[START OF Given information]

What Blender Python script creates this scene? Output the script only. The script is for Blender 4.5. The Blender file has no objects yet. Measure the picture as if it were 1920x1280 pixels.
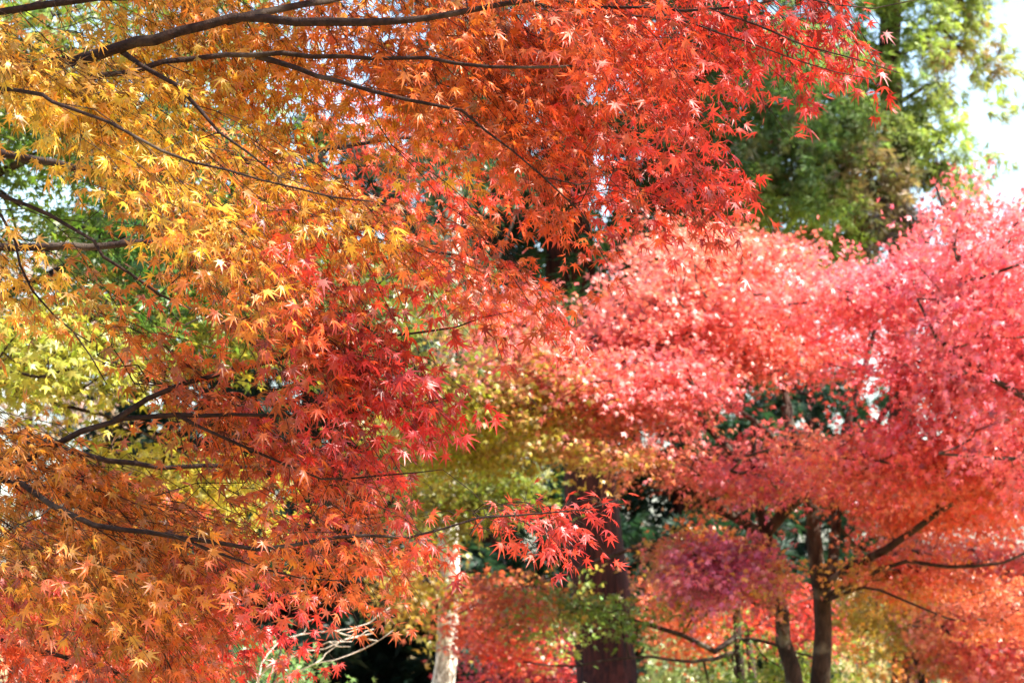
import bpy, math, random
import numpy as np

rng = np.random.default_rng(11)
random.seed(11)
sc = bpy.context.scene
COL = sc.collection
R = math.radians

# ------------------------------------------------------------------ camera
CAM = np.array([0.0, 0.0, 1.6]); PITCH = R(5.0); LENS = 100.0
cd = bpy.data.cameras.new('camera'); cd.lens = LENS; cd.sensor_width = 36.0
cd.clip_start = 0.1; cd.clip_end = 3000
cd.dof.use_dof = True; cd.dof.focus_distance = 8.0; cd.dof.aperture_fstop = 9.0
cam = bpy.data.objects.new('camera', cd); COL.objects.link(cam)
cam.location = CAM; cam.rotation_euler = (R(90) + PITCH, 0, 0)
sc.camera = cam

# ------------------------------------------------------------------ world, sun, exposure
SUN_EL, SUN_AZ = R(47), R(106)      # azimuth measured from +Y (view direction) towards +X (right)
w = bpy.data.worlds.new('World'); sc.world = w; w.use_nodes = True
nt = w.node_tree
sky = nt.nodes.new('ShaderNodeTexSky'); sky.sky_type = 'NISHITA'; sky.sun_disc = False
sky.sun_elevation = SUN_EL; sky.sun_rotation = SUN_AZ
sky.air_density = 1.0; sky.dust_density = 1.5; sky.ozone_density = 1.0
bg = nt.nodes['Background']; bg.inputs['Strength'].default_value = 0.115
nt.links.new(sky.outputs[0], bg.inputs[0])
sd = bpy.data.lights.new('sun', 'SUN'); sd.energy = 5.0; sd.angle = R(0.53); sd.color = (1.0, 0.93, 0.82)
sun = bpy.data.objects.new('sun', sd); COL.objects.link(sun)
sun.location = (20, 0, 30)
sun.rotation_euler = (R(90) - SUN_EL, 0, math.pi - SUN_AZ)
vs = sc.view_settings
vs.view_transform = 'Standard'; vs.look = 'None'; vs.gamma = 1.0; vs.exposure = 1.9
vs.use_curve_mapping = False
cy = sc.cycles
cy.max_bounces = 7; cy.diffuse_bounces = 4; cy.glossy_bounces = 2; cy.transmission_bounces = 5
cy.caustics_reflective = False; cy.caustics_refractive = False
cy.sample_clamp_indirect = 6.0
cy.use_denoising = True
sc.render.film_transparent = False

# ------------------------------------------------------------------ small maths
SW = 36.0 / LENS
cp, sp = math.cos(PITCH), math.sin(PITCH)
RIGHT = np.array([1.0, 0, 0]); FWD = np.array([0, cp, sp]); UPV = np.array([0, -sp, cp])
Z = np.array([0, 0, 1.0])

def P(px, py, d):
    """a point seen at photo pixel (px, py), d metres from the camera plane"""
    return CAM + RIGHT * ((px - 960) / 1920 * SW * d) + UPV * (-(py - 640) / 1920 * SW * d) + FWD * d

def Pv(px, py, d):
    px, py, d = map(np.asarray, (px, py, d))
    return CAM + RIGHT * ((px - 960) / 1920 * SW * d)[:, None] + UPV * (-(py - 640) / 1920 * SW * d)[:, None] + FWD * d[:, None]

def proj(p):
    q = p - CAM
    d = q @ FWD
    return 960 + (q @ RIGHT) / (d * SW) * 1920, 640 - (q @ UPV) / (d * SW) * 1920

def unit(v):
    return v / np.maximum(np.linalg.norm(v, axis=-1, keepdims=True), 1e-9)

def lin(h):
    h = h.lstrip('#'); c = np.array([int(h[i:i + 2], 16) / 255 for i in (0, 2, 4)])
    return np.where(c <= 0.04045, c / 12.92, ((c + 0.055) / 1.055) ** 2.4)

def in_poly(px, py, poly):
    ins = np.zeros(len(px), bool); n = len(poly); j = n - 1
    for i in range(n):
        xi, yi = poly[i]; xj, yj = poly[j]
        c = ((yi > py) != (yj > py)) & (px < (xj - xi) * (py - yi) / (yj - yi + 1e-9) + xi)
        ins ^= c; j = i
    return ins

_K = rng.normal(0, 1, (7, 3)); _PH = rng.uniform(0, 6.28, 7)
def tiers(p, lx, lz):
    """smooth 3-d noise, flattened so that leaf layers form"""
    k = _K / np.array([lx, lx, lz]) * 3.2
    return np.sin(p @ k.T + _PH).sum(1) / 2.6

def sample_gaps(poly, d0, d1, n, lx, lz, thr):
    px, py = sample_poly(poly, n * 4); d = rng.uniform(d0, d1, n * 4)
    k = np.nonzero(tiers(Pv(px, py, d), lx, lz) > thr)[0][:n]
    return px[k], py[k], d[k]

def sample_poly(poly, n):
    a = np.array(poly, float); lo, hi = a.min(0), a.max(0); xs, ys = [], []
    while len(xs) < n:
        p = rng.uniform(lo, hi, (n * 2, 2)); k = in_poly(p[:, 0], p[:, 1], poly)
        xs += list(p[k, 0]); ys += list(p[k, 1])
    return np.array(xs[:n]), np.array(ys[:n])

def cmap(points, wash=0.0, gain=1.0):
    pts = np.array([(p[0], p[1]) for p in points], float); cols = np.array([lin(p[2]) for p in points])
    wash = wash * np.clip(1.25 - 1.5 * cols[:, 1:2] / cols[:, 0:1], 0, 1)      # pale sheen of the light put into leaf colour, reds only
    cols = cols * (1 - wash) * gain + wash
    def f(px, py):
        d2 = (px[:, None] - pts[:, 0]) ** 2 + (py[:, None] - pts[:, 1]) ** 2 + 900
        wt = d2 ** -2.4
        return (wt @ cols) / wt.sum(1, keepdims=True)
    return f

# ------------------------------------------------------------------ materials
def new_mat(name):
    m = bpy.data.materials.new(name); m.use_nodes = True
    t = m.node_tree; b = t.nodes['Principled BSDF']
    return m, t, b

def leaf_mat(name, rough=0.38, trans=0.5, spec=0.5, warm=(1.12, 1.05, 0.9)):
    m, t, b = new_mat(name)
    at = t.nodes.new('ShaderNodeAttribute'); at.attribute_name = 'leaf_colour'
    geo = t.nodes.new('ShaderNodeNewGeometry')
    no = t.nodes.new('ShaderNodeTexNoise'); no.inputs['Scale'].default_value = 55; no.inputs['Detail'].default_value = 3
    tc = t.nodes.new('ShaderNodeTexCoord'); t.links.new(tc.outputs['Object'], no.inputs['Vector'])
    mr = t.nodes.new('ShaderNodeMapRange'); mr.inputs['From Min'].default_value = 0.3; mr.inputs['From Max'].default_value = 0.7
    mr.inputs['To Min'].default_value = 0.8; mr.inputs['To Max'].default_value = 1.15
    t.links.new(no.outputs['Fac'], mr.inputs['Value'])
    mul = t.nodes.new('ShaderNodeVectorMath'); mul.operation = 'SCALE'
    t.links.new(at.outputs['Color'], mul.inputs[0]); t.links.new(mr.outputs[0], mul.inputs['Scale'])
    t.links.new(mul.outputs[0], b.inputs['Base Color'])
    b.inputs['Roughness'].default_value = rough; b.inputs['Specular IOR Level'].default_value = spec
    tr = t.nodes.new('ShaderNodeBsdfTranslucent')
    m2 = t.nodes.new('ShaderNodeVectorMath'); m2.operation = 'MULTIPLY'; m2.inputs[1].default_value = warm
    t.links.new(mul.outputs[0], m2.inputs[0]); t.links.new(m2.outputs[0], tr.inputs['Color'])
    mx = t.nodes.new('ShaderNodeMixShader'); mx.inputs[0].default_value = trans
    t.links.new(b.outputs[0], mx.inputs[1]); t.links.new(tr.outputs[0], mx.inputs[2])
    t.links.new(mx.outputs[0], t.nodes['Material Output'].inputs['Surface'])
    return m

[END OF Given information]

Exercise: Reproduce the full listing faithfully, but do not carry over any pictures.

Output of the exercise:
What Blender Python script creates this scene? Output the script only. The script is for Blender 4.5. The Blender file has no objects yet. Measure the picture as if it were 1920x1280 pixels.
import bpy, math, random
import numpy as np

rng = np.random.default_rng(11)
random.seed(11)
sc = bpy.context.scene
COL = sc.collection
R = math.radians

# ------------------------------------------------------------------ camera
CAM = np.array([0.0, 0.0, 1.6]); PITCH = R(5.0); LENS = 100.0
cd = bpy.data.cameras.new('camera'); cd.lens = LENS; cd.sensor_width = 36.0
cd.clip_start = 0.1; cd.clip_end = 3000
cd.dof.use_dof = True; cd.dof.focus_distance = 8.0; cd.dof.aperture_fstop = 9.0
cam = bpy.data.objects.new('camera', cd); COL.objects.link(cam)
cam.location = CAM; cam.rotation_euler = (R(90) + PITCH, 0, 0)
sc.camera = cam

# ------------------------------------------------------------------ world, sun, exposure
SUN_EL, SUN_AZ = R(47), R(106)      # azimuth measured from +Y (view direction) towards +X (right)
w = bpy.data.worlds.new('World'); sc.world = w; w.use_nodes = True
nt = w.node_tree
sky = nt.nodes.new('ShaderNodeTexSky'); sky.sky_type = 'NISHITA'; sky.sun_disc = False
sky.sun_elevation = SUN_EL; sky.sun_rotation = SUN_AZ
sky.air_density = 1.0; sky.dust_density = 1.5; sky.ozone_density = 1.0
bg = nt.nodes['Background']; bg.inputs['Strength'].default_value = 0.115
nt.links.new(sky.outputs[0], bg.inputs[0])
sd = bpy.data.lights.new('sun', 'SUN'); sd.energy = 5.0; sd.angle = R(0.53); sd.color = (1.0, 0.93, 0.82)
sun = bpy.data.objects.new('sun', sd); COL.objects.link(sun)
sun.location = (20, 0, 30)
sun.rotation_euler = (R(90) - SUN_EL, 0, math.pi - SUN_AZ)
vs = sc.view_settings
vs.view_transform = 'Standard'; vs.look = 'None'; vs.gamma = 1.0; vs.exposure = 1.9
vs.use_curve_mapping = False
cy = sc.cycles
cy.max_bounces = 7; cy.diffuse_bounces = 4; cy.glossy_bounces = 2; cy.transmission_bounces = 5
cy.caustics_reflective = False; cy.caustics_refractive = False
cy.sample_clamp_indirect = 6.0
cy.use_denoising = True
sc.render.film_transparent = False

# ------------------------------------------------------------------ small maths
SW = 36.0 / LENS
cp, sp = math.cos(PITCH), math.sin(PITCH)
RIGHT = np.array([1.0, 0, 0]); FWD = np.array([0, cp, sp]); UPV = np.array([0, -sp, cp])
Z = np.array([0, 0, 1.0])

def P(px, py, d):
    """a point seen at photo pixel (px, py), d metres from the camera plane"""
    return CAM + RIGHT * ((px - 960) / 1920 * SW * d) + UPV * (-(py - 640) / 1920 * SW * d) + FWD * d

def Pv(px, py, d):
    px, py, d = map(np.asarray, (px, py, d))
    return CAM + RIGHT * ((px - 960) / 1920 * SW * d)[:, None] + UPV * (-(py - 640) / 1920 * SW * d)[:, None] + FWD * d[:, None]

def proj(p):
    q = p - CAM
    d = q @ FWD
    return 960 + (q @ RIGHT) / (d * SW) * 1920, 640 - (q @ UPV) / (d * SW) * 1920

def unit(v):
    return v / np.maximum(np.linalg.norm(v, axis=-1, keepdims=True), 1e-9)

def lin(h):
    h = h.lstrip('#'); c = np.array([int(h[i:i + 2], 16) / 255 for i in (0, 2, 4)])
    return np.where(c <= 0.04045, c / 12.92, ((c + 0.055) / 1.055) ** 2.4)

def in_poly(px, py, poly):
    ins = np.zeros(len(px), bool); n = len(poly); j = n - 1
    for i in range(n):
        xi, yi = poly[i]; xj, yj = poly[j]
        c = ((yi > py) != (yj > py)) & (px < (xj - xi) * (py - yi) / (yj - yi + 1e-9) + xi)
        ins ^= c; j = i
    return ins

_K = rng.normal(0, 1, (7, 3)); _PH = rng.uniform(0, 6.28, 7)
def tiers(p, lx, lz):
    """smooth 3-d noise, flattened so that leaf layers form"""
    k = _K / np.array([lx, lx, lz]) * 3.2
    return np.sin(p @ k.T + _PH).sum(1) / 2.6

def sample_gaps(poly, d0, d1, n, lx, lz, thr):
    px, py = sample_poly(poly, n * 4); d = rng.uniform(d0, d1, n * 4)
    k = np.nonzero(tiers(Pv(px, py, d), lx, lz) > thr)[0][:n]
    return px[k], py[k], d[k]

def sample_poly(poly, n):
    a = np.array(poly, float); lo, hi = a.min(0), a.max(0); xs, ys = [], []
    while len(xs) < n:
        p = rng.uniform(lo, hi, (n * 2, 2)); k = in_poly(p[:, 0], p[:, 1], poly)
        xs += list(p[k, 0]); ys += list(p[k, 1])
    return np.array(xs[:n]), np.array(ys[:n])

def cmap(points, wash=0.0, gain=1.0):
    pts = np.array([(p[0], p[1]) for p in points], float); cols = np.array([lin(p[2]) for p in points])
    wash = wash * np.clip(1.25 - 1.5 * cols[:, 1:2] / cols[:, 0:1], 0, 1)      # pale sheen of the light put into leaf colour, reds only
    cols = cols * (1 - wash) * gain + wash
    def f(px, py):
        d2 = (px[:, None] - pts[:, 0]) ** 2 + (py[:, None] - pts[:, 1]) ** 2 + 900
        wt = d2 ** -2.4
        return (wt @ cols) / wt.sum(1, keepdims=True)
    return f

# ------------------------------------------------------------------ materials
def new_mat(name):
    m = bpy.data.materials.new(name); m.use_nodes = True
    t = m.node_tree; b = t.nodes['Principled BSDF']
    return m, t, b

def leaf_mat(name, rough=0.38, trans=0.5, spec=0.5, warm=(1.12, 1.05, 0.9)):
    m, t, b = new_mat(name)
    at = t.nodes.new('ShaderNodeAttribute'); at.attribute_name = 'leaf_colour'
    geo = t.nodes.new('ShaderNodeNewGeometry')
    no = t.nodes.new('ShaderNodeTexNoise'); no.inputs['Scale'].default_value = 55; no.inputs['Detail'].default_value = 3
    tc = t.nodes.new('ShaderNodeTexCoord'); t.links.new(tc.outputs['Object'], no.inputs['Vector'])
    mr = t.nodes.new('ShaderNodeMapRange'); mr.inputs['From Min'].default_value = 0.3; mr.inputs['From Max'].default_value = 0.7
    mr.inputs['To Min'].default_value = 0.8; mr.inputs['To Max'].default_value = 1.15
    t.links.new(no.outputs['Fac'], mr.inputs['Value'])
    mul = t.nodes.new('ShaderNodeVectorMath'); mul.operation = 'SCALE'
    t.links.new(at.outputs['Color'], mul.inputs[0]); t.links.new(mr.outputs[0], mul.inputs['Scale'])
    t.links.new(mul.outputs[0], b.inputs['Base Color'])
    b.inputs['Roughness'].default_value = rough; b.inputs['Specular IOR Level'].default_value = spec
    tr = t.nodes.new('ShaderNodeBsdfTranslucent')
    m2 = t.nodes.new('ShaderNodeVectorMath'); m2.operation = 'MULTIPLY'; m2.inputs[1].default_value = warm
    t.links.new(mul.outputs[0], m2.inputs[0]); t.links.new(m2.outputs[0], tr.inputs['Color'])
    mx = t.nodes.new('ShaderNodeMixShader'); mx.inputs[0].default_value = trans
    t.links.new(b.outputs[0], mx.inputs[1]); t.links.new(tr.outputs[0], mx.inputs[2])
    t.links.new(mx.outputs[0], t.nodes['Material Output'].inputs['Surface'])
    return m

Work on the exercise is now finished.